_BRIEF_. Output, please, exactly those lines of the listing that come before the line with "ground = build_ground()", along with that line itself.

Scene script records:
****************************************

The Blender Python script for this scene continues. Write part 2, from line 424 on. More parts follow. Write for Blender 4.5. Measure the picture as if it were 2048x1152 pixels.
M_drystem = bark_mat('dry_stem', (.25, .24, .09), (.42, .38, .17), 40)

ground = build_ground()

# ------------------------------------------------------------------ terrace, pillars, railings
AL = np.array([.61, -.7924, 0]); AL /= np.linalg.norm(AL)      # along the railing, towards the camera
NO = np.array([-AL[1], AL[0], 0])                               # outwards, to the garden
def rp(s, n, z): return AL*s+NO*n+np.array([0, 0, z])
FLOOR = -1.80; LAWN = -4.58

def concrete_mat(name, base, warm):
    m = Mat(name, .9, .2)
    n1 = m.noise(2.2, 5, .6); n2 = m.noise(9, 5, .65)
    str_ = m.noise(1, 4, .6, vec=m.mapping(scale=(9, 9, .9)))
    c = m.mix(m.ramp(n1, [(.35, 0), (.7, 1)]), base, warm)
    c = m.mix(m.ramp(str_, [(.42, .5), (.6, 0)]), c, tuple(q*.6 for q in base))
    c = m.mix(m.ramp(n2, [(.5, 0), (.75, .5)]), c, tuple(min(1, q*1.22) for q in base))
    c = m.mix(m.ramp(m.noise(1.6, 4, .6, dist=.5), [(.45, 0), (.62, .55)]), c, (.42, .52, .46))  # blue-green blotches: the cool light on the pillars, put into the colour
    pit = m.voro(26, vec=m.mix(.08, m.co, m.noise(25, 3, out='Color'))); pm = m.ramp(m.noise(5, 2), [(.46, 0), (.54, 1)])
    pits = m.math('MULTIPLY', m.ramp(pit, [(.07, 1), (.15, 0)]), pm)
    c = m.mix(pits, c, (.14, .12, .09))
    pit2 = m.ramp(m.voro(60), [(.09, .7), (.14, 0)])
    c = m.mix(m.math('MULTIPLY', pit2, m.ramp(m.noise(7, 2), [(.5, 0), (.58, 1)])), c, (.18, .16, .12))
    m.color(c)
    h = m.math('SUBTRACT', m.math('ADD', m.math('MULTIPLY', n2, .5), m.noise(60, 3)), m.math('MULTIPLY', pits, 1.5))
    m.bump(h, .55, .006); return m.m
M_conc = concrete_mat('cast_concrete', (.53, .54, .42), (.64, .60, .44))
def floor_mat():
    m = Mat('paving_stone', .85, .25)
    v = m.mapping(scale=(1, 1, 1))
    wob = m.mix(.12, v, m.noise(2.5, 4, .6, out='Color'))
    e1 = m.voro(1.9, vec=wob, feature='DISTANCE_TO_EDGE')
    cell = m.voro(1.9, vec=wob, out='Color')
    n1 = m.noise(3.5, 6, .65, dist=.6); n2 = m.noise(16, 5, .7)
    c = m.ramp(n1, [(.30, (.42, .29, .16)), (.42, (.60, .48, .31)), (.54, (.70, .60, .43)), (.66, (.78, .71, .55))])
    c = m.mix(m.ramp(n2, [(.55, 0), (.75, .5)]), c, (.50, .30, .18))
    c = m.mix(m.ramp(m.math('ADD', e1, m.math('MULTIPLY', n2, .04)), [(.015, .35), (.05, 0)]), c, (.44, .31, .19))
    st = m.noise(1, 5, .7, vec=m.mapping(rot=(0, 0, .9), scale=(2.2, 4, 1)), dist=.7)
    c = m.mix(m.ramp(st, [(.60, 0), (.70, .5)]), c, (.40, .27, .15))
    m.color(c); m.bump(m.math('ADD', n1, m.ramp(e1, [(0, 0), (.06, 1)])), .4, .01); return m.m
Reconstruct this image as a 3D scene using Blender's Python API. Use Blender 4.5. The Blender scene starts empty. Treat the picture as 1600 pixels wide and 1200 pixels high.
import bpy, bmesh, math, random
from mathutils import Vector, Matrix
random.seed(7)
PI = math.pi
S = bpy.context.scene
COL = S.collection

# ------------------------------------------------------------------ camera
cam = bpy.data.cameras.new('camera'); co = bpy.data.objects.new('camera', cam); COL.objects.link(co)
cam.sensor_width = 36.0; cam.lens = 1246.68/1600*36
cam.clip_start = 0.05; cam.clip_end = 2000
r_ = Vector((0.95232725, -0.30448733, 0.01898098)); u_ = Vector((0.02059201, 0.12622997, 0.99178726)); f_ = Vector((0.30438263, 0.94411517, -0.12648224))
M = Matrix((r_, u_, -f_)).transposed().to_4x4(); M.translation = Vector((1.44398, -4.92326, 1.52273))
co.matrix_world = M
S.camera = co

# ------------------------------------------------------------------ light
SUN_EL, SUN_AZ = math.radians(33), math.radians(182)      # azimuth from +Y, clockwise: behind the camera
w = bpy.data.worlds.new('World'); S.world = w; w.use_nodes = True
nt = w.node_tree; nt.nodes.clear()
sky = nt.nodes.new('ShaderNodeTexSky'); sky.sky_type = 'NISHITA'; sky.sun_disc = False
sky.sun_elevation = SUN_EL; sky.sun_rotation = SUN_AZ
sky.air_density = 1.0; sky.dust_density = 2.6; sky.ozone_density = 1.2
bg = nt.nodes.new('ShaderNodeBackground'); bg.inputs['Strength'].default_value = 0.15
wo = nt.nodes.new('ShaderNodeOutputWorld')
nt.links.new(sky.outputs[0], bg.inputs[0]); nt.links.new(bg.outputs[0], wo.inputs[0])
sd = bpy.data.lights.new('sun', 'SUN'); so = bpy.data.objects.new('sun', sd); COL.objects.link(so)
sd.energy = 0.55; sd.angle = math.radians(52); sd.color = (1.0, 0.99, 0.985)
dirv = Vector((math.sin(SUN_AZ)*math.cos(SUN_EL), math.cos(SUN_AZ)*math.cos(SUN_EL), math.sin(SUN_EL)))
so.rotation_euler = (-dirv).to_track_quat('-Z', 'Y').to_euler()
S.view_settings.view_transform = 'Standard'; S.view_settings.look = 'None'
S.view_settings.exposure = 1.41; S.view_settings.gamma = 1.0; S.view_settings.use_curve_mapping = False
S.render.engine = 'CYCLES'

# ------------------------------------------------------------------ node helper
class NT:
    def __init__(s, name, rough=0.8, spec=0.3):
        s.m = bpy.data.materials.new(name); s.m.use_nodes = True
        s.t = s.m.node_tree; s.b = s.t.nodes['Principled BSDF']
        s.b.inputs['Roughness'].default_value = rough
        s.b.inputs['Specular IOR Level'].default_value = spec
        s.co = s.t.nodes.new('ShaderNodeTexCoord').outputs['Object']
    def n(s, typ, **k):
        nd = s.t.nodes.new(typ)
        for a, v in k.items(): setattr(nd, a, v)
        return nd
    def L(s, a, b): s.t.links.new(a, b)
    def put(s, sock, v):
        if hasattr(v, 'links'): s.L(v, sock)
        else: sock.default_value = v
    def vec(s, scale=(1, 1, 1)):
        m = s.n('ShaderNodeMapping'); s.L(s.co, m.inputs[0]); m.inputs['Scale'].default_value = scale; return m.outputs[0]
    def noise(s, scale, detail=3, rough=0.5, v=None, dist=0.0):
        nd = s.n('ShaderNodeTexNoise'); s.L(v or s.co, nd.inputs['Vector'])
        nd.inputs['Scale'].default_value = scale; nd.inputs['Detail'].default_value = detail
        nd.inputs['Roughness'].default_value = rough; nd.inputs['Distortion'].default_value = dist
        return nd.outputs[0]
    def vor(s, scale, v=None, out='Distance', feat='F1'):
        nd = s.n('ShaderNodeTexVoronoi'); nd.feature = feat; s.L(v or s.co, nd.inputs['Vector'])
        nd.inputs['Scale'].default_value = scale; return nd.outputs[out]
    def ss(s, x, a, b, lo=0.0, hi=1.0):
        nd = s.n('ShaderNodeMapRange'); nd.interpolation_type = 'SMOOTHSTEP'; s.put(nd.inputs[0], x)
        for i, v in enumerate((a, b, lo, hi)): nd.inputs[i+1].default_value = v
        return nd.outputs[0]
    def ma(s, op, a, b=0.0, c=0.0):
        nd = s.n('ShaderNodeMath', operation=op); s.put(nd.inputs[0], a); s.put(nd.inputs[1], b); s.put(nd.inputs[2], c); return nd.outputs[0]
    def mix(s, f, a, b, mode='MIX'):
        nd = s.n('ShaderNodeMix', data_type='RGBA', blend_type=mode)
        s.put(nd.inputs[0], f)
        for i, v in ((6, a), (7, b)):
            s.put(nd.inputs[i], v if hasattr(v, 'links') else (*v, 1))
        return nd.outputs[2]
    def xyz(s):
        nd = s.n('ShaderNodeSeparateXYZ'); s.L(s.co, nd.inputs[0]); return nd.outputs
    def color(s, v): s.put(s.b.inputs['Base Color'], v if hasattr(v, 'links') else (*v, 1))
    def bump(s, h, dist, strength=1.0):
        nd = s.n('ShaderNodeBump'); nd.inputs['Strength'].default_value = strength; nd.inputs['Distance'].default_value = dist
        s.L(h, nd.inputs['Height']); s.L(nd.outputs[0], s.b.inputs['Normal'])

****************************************

_ANSWER TO THE TASK_.
The Blender Python script for this scene continues. Write part 2, from line 424 on. More parts follow. Write for Blender 4.5. Measure the picture as if it were 2048x1152 pixels.
M_drystem = bark_mat('dry_stem', (.25, .24, .09), (.42, .38, .17), 40)

ground = build_ground()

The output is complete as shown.